(Collection entries)
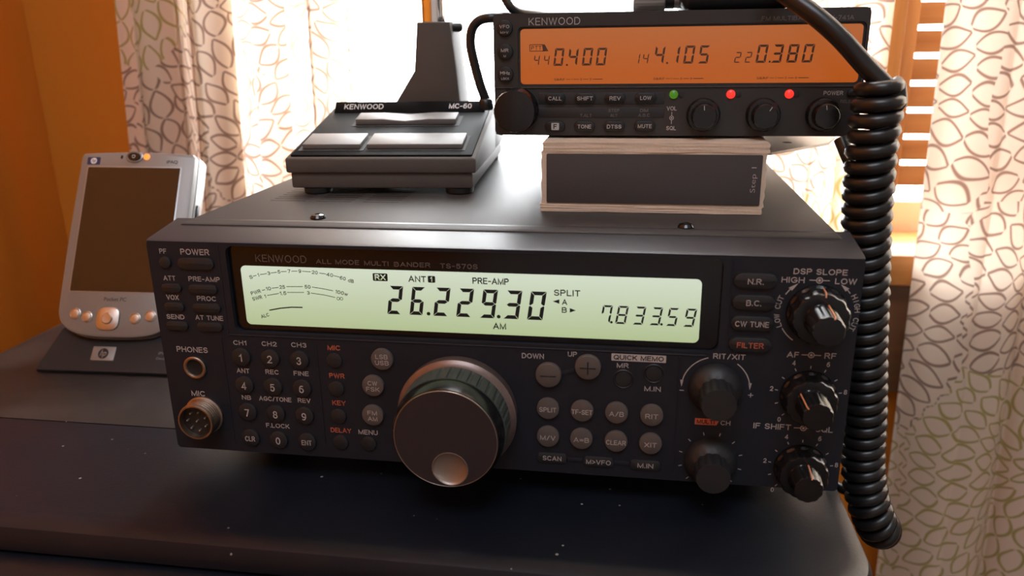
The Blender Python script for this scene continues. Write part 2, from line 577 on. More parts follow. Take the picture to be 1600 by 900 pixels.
# plain sans-serif capitals and figures as pen lines: character -> (width, lines), cap height 1
GL = {
    'A': (.76, [[(0, 0), (.38, 1), (.76, 0)], [(.13, .32), (.63, .32)]]),
    'B': (.64, [[(.36, .53), (0, .53), (0, 1), (.36, 1)] + ar(.36, .765, .24, .235, 90, -90), [(.36, .53)] + ar(.38, .265, .26, .265, 90, -90) + [(0, 0), (0, .53)]]),
    'C': (.7, [ar(.38, .5, .38, .5, 45, 315, 14)]),
    'D': (.68, [[(.3, 0), (0, 0), (0, 1), (.3, 1)] + ar(.3, .5, .38, .5, 90, -90, 12)]),
    'E': (.56, [[(.56, 0), (0, 0), (0, 1), (.56, 1)], [(0, .52), (.5, .52)]]),
    'F': (.54, [[(0, 0), (0, 1), (.54, 1)], [(0, .52), (.46, .52)]]),
    'G': (.74, [ar(.39, .5, .39, .5, 45, 345, 14) + [(.75, .46), (.42, .46)]]),
    'H': (.66, [[(0, 0), (0, 1)], [(.66, 0), (.66, 1)], [(0, .52), (.66, .52)]]),
    'I': (.0, [[(0, 0), (0, 1)]]),
    'J': (.46, [[(.46, 1), (.46, .26)] + ar(.23, .25, .23, .25, 0, -170)]),
    'K': (.64, [[(0, 0), (0, 1)], [(.6, 1), (0, .36)], [(.2, .58), (.64, 0)]]),
    'L': (.52, [[(0, 1), (0, 0), (.52, 0)]]),
    'M': (.8, [[(0, 0), (0, 1), (.4, 0), (.8, 1), (.8, 0)]]),
    'N': (.66, [[(0, 0), (0, 1), (.66, 0), (.66, 1)]]),
    'O': (.78, [ar(.39, .5, .39, .5, 90, 450, 20)]),
    'P': (.6, [[(0, 0), (0, 1), (.34, 1)] + ar(.34, .74, .26, .26, 90, -90) + [(0, .48)]]),
    'Q': (.78, [ar(.39, .5, .39, .5, 90, 450, 20), [(.48, .24), (.76, -.04)]]),
    'R': (.64, [[(0, 0), (0, 1), (.36, 1)] + ar(.36, .75, .25, .25, 90, -90) + [(0, .5)], [(.34, .5), (.64, 0)]]),
    'S': (.6, [ar(.3, .745, .28, .255, 20, 270, 11) + ar(.3, .255, .3, .255, 90, -160, 11)]),
    'T': (.62, [[(0, 1), (.62, 1)], [(.31, 1), (.31, 0)]]),
    'U': (.64, [[(0, 1), (0, .3)] + ar(.32, .31, .32, .31, 180, 360, 12) + [(.64, 1)]]),
    'V': (.7, [[(0, 1), (.35, 0), (.7, 1)]]),
    'W': (1.02, [[(0, 1), (.26, 0), (.51, 1), (.76, 0), (1.02, 1)]]),
    'X': (.68, [[(0, 0), (.68, 1)], [(0, 1), (.68, 0)]]),
    'Y': (.68, [[(0, 1), (.34, .46), (.68, 1)], [(.34, .46), (.34, 0)]]),
    'Z': (.62, [[(0, 1), (.62, 1), (0, 0), (.62, 0)]]),
    '0': (.58, [ar(.29, .5, .29, .5, 90, 450, 20)]),
    '1': (.26, [[(0, .78), (.16, .84), (.26, 1), (.26, 0)]]),
    '2': (.58, [ar(.29, .71, .28, .29, 165, -35, 10) + [(0, 0), (.58, 0)]]),
    '3': (.56, [ar(.28, .75, .25, .25, 160, -85, 10) + ar(.28, .265, .28, .265, 85, -160, 10)]),
    '4': (.6, [[(.45, 0), (.45, 1), (0, .27), (.6, .27)]]),
    '5': (.56, [[(.53, 1), (.1, 1), (.04, .5)] + ar(.28, .33, .28, .33, 130, -150, 11)]),
    '6': (.58, [ar(.29, .31, .28, .31, 180, 540, 16), ar(.36, .42, .35, .58, 65, 180, 8)]),
    '7': (.56, [[(0, 1), (.56, 1), (.2, 0)]]),
    '8': (.56, [ar(.28, .76, .24, .24, 90, 450, 16), ar(.28, .26, .28, .26, 90, 450, 16)]),
    '9': (.58, [ar(.29, .69, .28, .31, 0, 360, 16), ar(.22, .58, .35, .58, 0, -115, 8)]),
    '-': (.34, [[(0, .44), (.34, .44)]]),
    '.': (.02, [[(.01, .0), (.01, .06)]]),
    '/': (.4, [[(0, -.02), (.4, 1.02)]]),
    '=': (.52, [[(0, .34), (.52, .34)], [(0, .64), (.52, .64)]]),
    '>': (.5, [[(0, .84), (.5, .48), (0, .12)]]),
    'w': (.7, [[(0, .66), (.18, 0), (.35, .66), (.52, 0), (.7, .66)]]),
    ' ': (.2, []),
}

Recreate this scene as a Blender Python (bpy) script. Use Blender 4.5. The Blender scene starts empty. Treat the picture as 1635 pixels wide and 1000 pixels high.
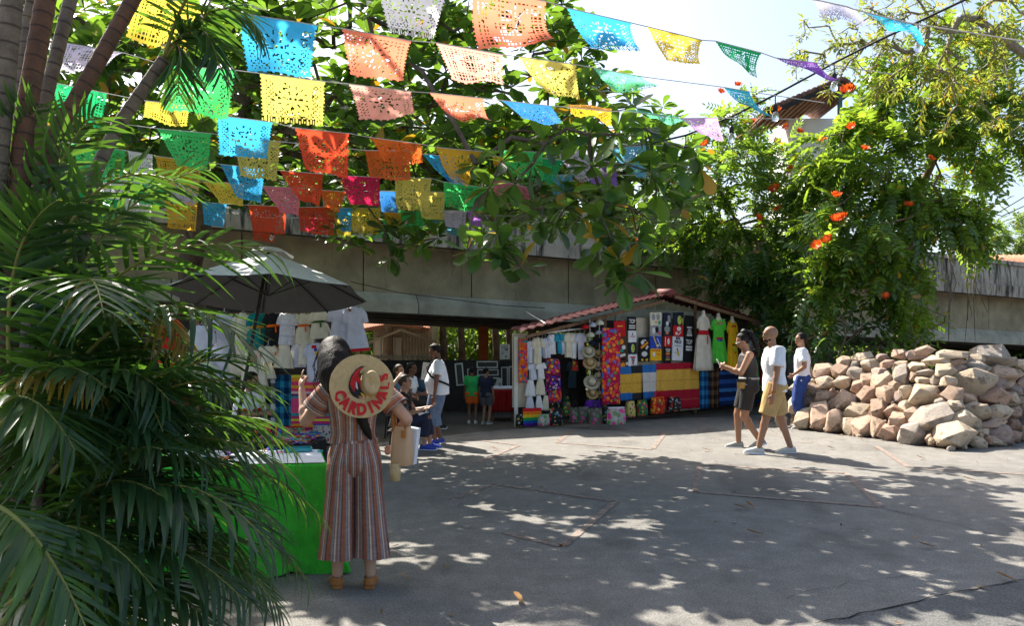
import bpy, bmesh, math, random
import numpy as np
from mathutils import Vector, Matrix, Quaternion

random.seed(7)
rng = np.random.default_rng(11)
PI = math.pi
scene = bpy.context.scene
col = scene.collection

# ------------------------------------------------------------------ camera
FP, CX, HY, HC = 1300.0, 817.5, 545.0, 1.6      # focal length in photo pixels, principal column, horizon row, eye height
cam_d = bpy.data.cameras.new('camera')
cam = bpy.data.objects.new('camera', cam_d)
col.objects.link(cam)
cam.location = (0, 0, HC)
cam.rotation_euler = (PI / 2, 0, 0)
cam_d.sensor_width = 36.0
cam_d.lens = 36.0 * FP / 1635.0
cam_d.shift_y = (HY - 500.0) / 1635.0
cam_d.clip_end = 2000
scene.camera = cam

# ------------------------------------------------------------------ sky, sun, exposure
SUN_EL = math.radians(47)
SUN_AZ = (-0.60, 0.80)                           # horizontal direction towards the sun
world = bpy.data.worlds.new('World')
scene.world = world
world.use_nodes = True
wn = world.node_tree
for n in list(wn.nodes):
    wn.nodes.remove(n)
sky = wn.nodes.new('ShaderNodeTexSky')
sky.sky_type = 'NISHITA'
sky.sun_disc = False
sky.sun_elevation = SUN_EL
sky.sun_rotation = math.atan2(SUN_AZ[0], SUN_AZ[1])
sky.air_density = 1.0
sky.dust_density = 3.2
sky.ozone_density = 1.0
bg = wn.nodes.new('ShaderNodeBackground')
bg.inputs['Strength'].default_value = 0.10
wo = wn.nodes.new('ShaderNodeOutputWorld')
wn.links.new(sky.outputs[0], bg.inputs['Color'])
wn.links.new(bg.outputs[0], wo.inputs['Surface'])
sun_d = bpy.data.lights.new('sun', 'SUN')
sun_d.energy = 5.0
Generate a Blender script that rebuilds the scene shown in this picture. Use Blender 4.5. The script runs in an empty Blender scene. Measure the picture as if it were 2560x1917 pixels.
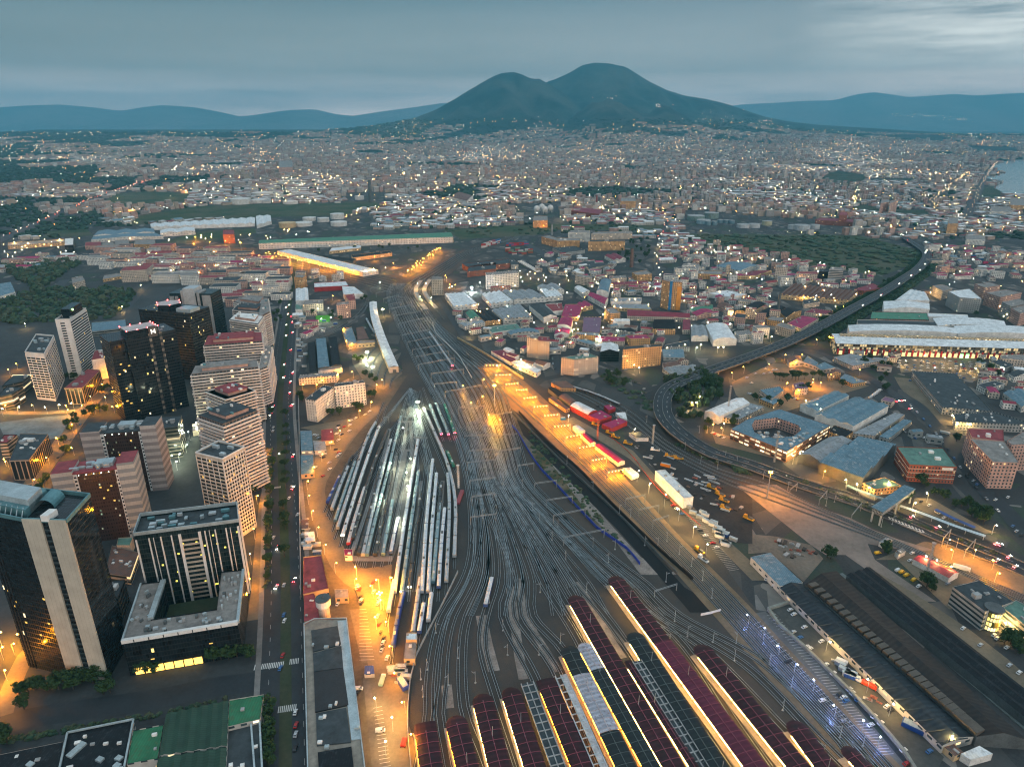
import bpy, math, random
import numpy as np
from mathutils import Vector, noise
R = random.Random(11)
SC = bpy.context.scene
COL = SC.collection
# ---------------------------------------------------------------- camera model (used to survey the photo onto the ground)
F = 1707.0; CX = 1280.0; CY = 958.5; PT = math.radians(21); HC = 300.0
CR = {0: (0, 0, .8637), 1: (0, 1200, 3.45), 2: (0, 700, 3.45), 3: (600, 1000, 3.45), 4: (600, 1437, 3.45), 5: (1240, 1437, 3.45),
      6: (1880, 1437, 3.253), 7: (1880, 1000, 3.253), 8: (1200, 900, 3.084), 9: (600, 560, 3.45), 10: (1100, 560, 3.45),
      11: (1700, 560, 2.572), 12: (0, 360, 2.572), 13: (860, 120, 2.572), 14: (1700, 180, 2.572), 15: (0, 1600, 3.253), 16: (1700, 860, 2.572)}
def px(k, p):
 a, b, s = CR[k]
 return a + p[0] / s, b + p[1] / s
def ray(u, v):
 x = (u - CX) / F; y = (CY - v) / F
 return x, math.cos(PT) + y * math.sin(PT), -math.sin(PT) + y * math.cos(PT)
def G(u, v, z=0.0):
 d = ray(u, v); t = (z - HC) / d[2]
 return Vector((d[0] * t, d[1] * t, z))
def g(k, x, y, z=0.0):
 return G(*px(k, (x, y)), z)
def gl(k, pts, z=0.0):
 return [g(k, p[0], p[1], z) for p in pts]
def at_depth(u, v, Y):
 d = ray(u, v); t = Y / d[1]
 return Vector((d[0] * t, Y, HC + d[2] * t))
def prow(X, Y, Z):
 dz = Z - HC
 zc = Y * math.cos(PT) - dz * math.sin(PT); yc = Y * math.sin(PT) + dz * math.cos(PT)
 return CX + F * X / zc, CY - F * yc / zc
def hgt(k, base, roof):
 b = g(k, *base); r = px(k, roof)[1]; lo, hi = 0, 299
 for _ in range(40):
  m = (lo + hi) / 2
  if prow(b.x, b.y, m)[1] > r: lo = m
  else: hi = m
 return lo
# ---------------------------------------------------------------- objects
USED = {}
def props(o, label=None, cat=None, group=None, kind=None):
 if label:
  n = USED.get(label, 0); USED[label] = n + 1
  o['label'] = label
 if cat: o['category'] = cat
 if group: o['group'] = group
 if kind: o['kind'] = kind
 return o
def thing(name, label, cat, loc=(0, 0, 0), rz=0.0, group=None):
 o = bpy.data.objects.new(name, None)
 o.empty_display_size = 1
 COL.objects.link(o); o.location = loc; o.rotation_euler = (0, 0, rz)
 return props(o, label, cat, group)
def tree_copy(o, loc=None, rz=None, label=None, group=None, sc=None, parent=None):
 c = o.copy(); COL.objects.link(c)
 if parent is not None: c.parent = parent
 if loc is not None: c.location = loc
 if rz is not None: c.rotation_euler = (0, 0, rz)
 if sc is not None: c.scale = (sc, sc, sc) if not hasattr(sc, '__len__') else sc
 if label: props(c, label)
 if group: c['group'] = group
 for ch in KIDS.get(o.name, ()): tree_copy(ch, parent=c)
 return c
KIDS = {}
class MB:
 def __init__(s):
  s.v = []; s.f = []; s.m = []; s.uv = []
 def face(s, pts, m=0, uv=None):
  n = len(s.v); s.v.extend([tuple(p) for p in pts])
  s.f.append(tuple(range(n, n + len(pts)))); s.m.append(m)
  s.uv.append(uv if uv else [(p[0], p[1]) for p in pts])
 def prism(s, poly, z0, z1, ms=0, mt=0, top=True, bottom=False):
  # poly: list of xy; forced counter-clockwise
  a = sum(poly[i][0] * poly[(i + 1) % len(poly)][1] - poly[(i + 1) % len(poly)][0] * poly[i][1] for i in range(len(poly)))
  P = list(poly) if a > 0 else list(poly)[::-1]
  u = 0.0
  for i in range(len(P)):
   p, q = P[i], P[(i + 1) % len(P)]
   L = math.hypot(q[0] - p[0], q[1] - p[1])
   s.face([(p[0], p[1], z0), (q[0], q[1], z0), (q[0], q[1], z1), (p[0], p[1], z1)], ms, [(u, 0), (u + L, 0), (u + L, z1 - z0), (u, z1 - z0)])
   u += L
  if top: s.face([(p[0], p[1], z1) for p in P], mt)
  if bottom: s.face([(p[0], p[1], z0) for p in P[::-1]], mt)
 def box(s, c, d, rz=0.0, m=0, mt=None, bottom=True):
  ca, sa = math.cos(rz), math.sin(rz); hx, hy = d[0] / 2, d[1] / 2
  P = [(c[0] + x * ca - y * sa, c[1] + x * sa + y * ca) for x, y in ((-hx, -hy), (hx, -hy), (hx, hy), (-hx, hy))]
  s.prism(P, c[2], c[2] + d[2], m, m if mt is None else mt, bottom=bottom)
 def bar(s, a, b, w, h=None, m=0):
  a = Vector(a); b = Vector(b); h = h or w
  d = (b - a)
  if d.length < 1e-6: return
  d.normalize()
  sd = d.cross(Vector((0, 0, 1)))
  if sd.length < 1e-3: sd = Vector((1, 0, 0))
  sd.normalize(); up = sd.cross(d)
  q = [(-w / 2, -h / 2), (w / 2, -h / 2), (w / 2, h / 2), (-w / 2, h / 2)]
  A = [a + sd * x + up * y for x, y in q]; B = [b + sd * x + up * y for x, y in q]
  for i in range(4):
   j = (i + 1) % 4
   s.face([A[j], A[i], B[i], B[j]], m)
  s.face([A[0], A[1], A[2], A[3]], m); s.face(B[::-1], m)
 def cone(s, c, r0, r1, z0, z1, n=10, m=0, cap=True, mt=None):
  A = [(c[0] + r0 * math.cos(2 * math.pi * i / n), c[1] + r0 * math.sin(2 * math.pi * i / n), z0) for i in range(n)]
  B = [(c[0] + r1 * math.cos(2 * math.pi * i / n), c[1] + r1 * math.sin(2 * math.pi * i / n), z1) for i in range(n)]
  for i in range(n):
   j = (i + 1) % n
   u0 = 2 * math.pi * max(r0, r1) * i / n; u1 = 2 * math.pi * max(r0, r1) * (i + 1) / n
   s.face([A[i], A[j], B[j], B[i]], m, [(u0, 0), (u1, 0), (u1, z1 - z0), (u0, z1 - z0)])
  if cap and r1 > 0: s.face(B, m if mt is None else mt)
 def dome(s, c, r, n=10, k=5, m=0, full=False, sz=1.0):
  lo = -math.pi / 2 if full else 0
  P = []
  for j in range(k + 1):
   t = lo + (math.pi / 2 - lo) * j / k
   P.append([(c[0] + r * math.cos(t) * math.cos(2 * math.pi * i / n), c[1] + r * math.cos(t) * math.sin(2 * math.pi * i / n), c[2] + r * sz * math.sin(t)) for i in range(n)])
  for j in range(k):
   for i in range(n):
    q = (i + 1) % n
    s.face([P[j][i], P[j][q], P[j + 1][q], P[j + 1][i]], m)
 def strip(s, L, Rr, m=0, width=None):
  # ribbon between two polylines, uv: u across (m), v along (m)
  d = 0.0
  for i in range(len(L) - 1):
   e = (Vector(L[i + 1]) - Vector(L[i])).length; w = (Vector(L[i]) - Vector(Rr[i])).length
   s.face([L[i], Rr[i], Rr[i + 1], L[i + 1]], m, [(0, d), (w, d), (w, d + e), (0, d + e)])
   d += e
 def build(s, name, mats, parent=None, kind=None, label=None, smooth=False):
  if not isinstance(mats, (list, tuple)): mats = [mats]
  me = bpy.data.meshes.new(name)
  o0 = parent.location if parent is not None and parent.parent is None else Vector((0, 0, 0))
  rz = parent.rotation_euler.z if parent is not None and parent.parent is None else 0
  if parent is not None and parent.parent is not None: o0 = OFF.get(parent.name, Vector((0, 0, 0)))
  if parent is not None and parent.type == 'MESH': o0 = OFF.get(parent.name, Vector((0, 0, 0)))
  ca, sa = math.cos(-rz), math.sin(-rz)
  vv = [(x - o0[0], y - o0[1], z - o0[2]) for x, y, z in s.v]
  if rz: vv = [(x * ca - y * sa, x * sa + y * ca, z) for x, y, z in vv]
  me.from_pydata(vv, [], s.f)
  for m in mats: me.materials.append(m)
  me.polygons.foreach_set('material_index', s.m)
  ul = me.uv_layers.new(name='UVMap')
  flat = [c for fu in s.uv for p in fu for c in p]
  ul.data.foreach_set('uv', flat)
  if smooth: me.polygons.foreach_set('use_smooth', [True] * len(me.polygons))
  me.update()
  o = bpy.data.objects.new(name, me); COL.objects.link(o)
  if parent is not None:
   o.parent = parent; KIDS.setdefault(parent.name, []).append(o)
  OFF[o.name] = o0
  return props(o, label, None, None, kind)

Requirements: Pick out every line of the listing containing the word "Python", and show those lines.

Result below:
The Blender Python script for this scene continues. Write part 2, from line 577 on. More parts follow. Take the picture to be 1600 by 900 pixels.
Recreate this scene as a Blender Python (bpy) script. Use Blender 4.5. The Blender scene starts empty. Treat the picture as 1635 pixels wide and 1000 pixels high.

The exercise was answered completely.